Lettere a Sergio Romano, Corriere della Sera 26/05/2013, 26 maggio 2013
DAL SEMINARIO AL POTERE PARABOLA DI UN RIVOLUZIONARIO
Sfogliando casualmente una rivista, sono incappato in un personaggio di cui non conoscevo l’esistenza (certamente non è l’unico). Si tratta del politico francese Emmanuel-Joseph Sieyès che abbracciò la carriera ecclesiastica e divenne una delle personalità di spicco della Rivoluzione Francese, dedicando il suo impegno a favore del Terzo Stato. Con la sua battaglia contro i privilegi di Nobiltà e Clero, la «casta» dell’epoca, pare che riuscì a ottenere, oltre due secoli fa, quel successo per il quale noi continuiamo a batterci inutilmente.
Attilio Lucchini
attiliolucchini@hotmail.it
Caro Lucchini, un Dizionario dei rivoluzionari, se esistesse, dovrebbe riservare un particolare settore a quelli che provengono dalle scuole religiose, dagli istituti ecclesiastici o dal sacerdozio. Vi sarebbero, cito qualche nome alla rinfusa, Joseph Fouché, insegnante di latino e matematica in alcuni collegi religiosi, Charles Maurice de Talleyrand Périgord, vescovo di Autun, Francesco Crispi, studente del Seminario greco-albanese di Palermo, Iosif Stalin, studente del Seminario spirituale di Tiflis, Fidel Castro, allievo dei gesuiti dell’Avana, alcuni teologi della liberazione e naturalmente Emmanuel-Joseph Sieyès.
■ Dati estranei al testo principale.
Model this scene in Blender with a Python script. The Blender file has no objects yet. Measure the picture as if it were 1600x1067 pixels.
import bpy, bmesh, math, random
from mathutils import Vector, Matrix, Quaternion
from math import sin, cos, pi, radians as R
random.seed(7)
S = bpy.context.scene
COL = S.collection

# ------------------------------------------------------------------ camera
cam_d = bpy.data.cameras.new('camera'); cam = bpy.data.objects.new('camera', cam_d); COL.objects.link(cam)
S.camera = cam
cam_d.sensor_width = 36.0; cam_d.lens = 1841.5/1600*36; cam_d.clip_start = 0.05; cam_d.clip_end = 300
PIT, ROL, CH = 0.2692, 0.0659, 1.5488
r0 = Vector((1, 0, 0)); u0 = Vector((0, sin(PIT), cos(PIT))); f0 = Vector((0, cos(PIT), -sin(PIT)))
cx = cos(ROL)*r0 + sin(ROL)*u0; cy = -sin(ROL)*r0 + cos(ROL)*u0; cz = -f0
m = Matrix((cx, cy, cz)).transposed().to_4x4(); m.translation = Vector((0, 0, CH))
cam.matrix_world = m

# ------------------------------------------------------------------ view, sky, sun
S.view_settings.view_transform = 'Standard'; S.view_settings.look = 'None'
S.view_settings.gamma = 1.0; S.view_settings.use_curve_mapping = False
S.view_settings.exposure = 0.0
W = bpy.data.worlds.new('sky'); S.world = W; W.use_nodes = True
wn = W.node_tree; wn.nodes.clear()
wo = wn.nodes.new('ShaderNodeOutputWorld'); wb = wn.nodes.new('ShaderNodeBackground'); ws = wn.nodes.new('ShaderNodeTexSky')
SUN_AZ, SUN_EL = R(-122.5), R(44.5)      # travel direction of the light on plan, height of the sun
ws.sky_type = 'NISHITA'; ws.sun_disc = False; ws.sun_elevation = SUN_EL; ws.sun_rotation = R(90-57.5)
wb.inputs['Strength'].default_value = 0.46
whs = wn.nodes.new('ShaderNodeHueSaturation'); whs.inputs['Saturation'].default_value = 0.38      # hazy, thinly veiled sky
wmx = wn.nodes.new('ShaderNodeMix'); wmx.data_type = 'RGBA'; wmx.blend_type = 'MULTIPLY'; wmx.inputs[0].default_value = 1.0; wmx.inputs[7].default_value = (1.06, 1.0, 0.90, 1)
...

Nacque nel 1748, fu canonico in Bretagna nel 1775, vicario generale e cancelliere della chiesa di Chartres nel 1784, deputato del Terzo Stato (la borghesia) agli Stati generali; e sarebbe divenuto vescovo metropolitano di Parigi se non avesse deciso di fare una carriera pubblica nell’Assemblea nazionale e più tardi nella Convenzione. Fu il politologo della rivoluzione, l’uomo che scrisse il giuramento del Jeu de Paume con cui il Terzo Stato si separò dalla nobiltà e dal clero per divenire protagonista del grande movimento riformatore. Nei suoi pamphlet (fra cui il più noto è, per l’appunto, Che cosa è il Terzo Stato?) fissò le regole della rappresentanza popolare, definì l’unità e l’indivisibilità politica della nazione, si batté perché il deputato non fosse legato, come nell’Ancien Régime, da un mandato imperativo o dalla «Volontà generale» teorizzata da Jean-Jacques Rousseau. Non fu paladino della violenza, ma votò per la morte di Luigi XVI «senza rinvio e senza appello».
Gradualmente, durante il Terrore, cominciò tuttavia a spostarsi verso il centro dell’aula, dove sedevano quelli che oggi chiameremmo «centristi», e dopo la morte di Robespierre disegnò sul modello inglese il sistema costituzionale del Direttorio sedendo nella prima delle sue due Camere. Ma quando tornò in patria dopo una breve missione a Berlino, il teorico della rappresentanza popolare ebbe l’impressione che il Paese stesse precipitando nel caos e giunse alla conclusione che soltanto un dittatore, in quel momento, avrebbe potuto salvare la Francia. Fu l’alleato di Bonaparte nel colpo di Stato del 18 Brumaio e, come presidente della prima Camera nel giorno scelto dai congiurati, ne fu per molti aspetti l’esecutore. Non volle essere un ingranaggio della macchina napoleonica e recitare una parte nell’amministrazione imperiale, ma accettò da Napoleone un dono in denaro, una proprietà terriera, un titolo nobiliare, la Gran Croce della Legione d’Onore. E nel 1814, dopo Waterloo, mentre i Borbone rientravano in patria, fu tra coloro che votarono per la destituzione di Bonaparte. Nel Dizionario dei rivoluzionari quindi il nome Sieyès dovrebbe essere inserito anche in un altro settore, non meno affollato: quello dei politici che nascono a sinistra e muoiono a destra.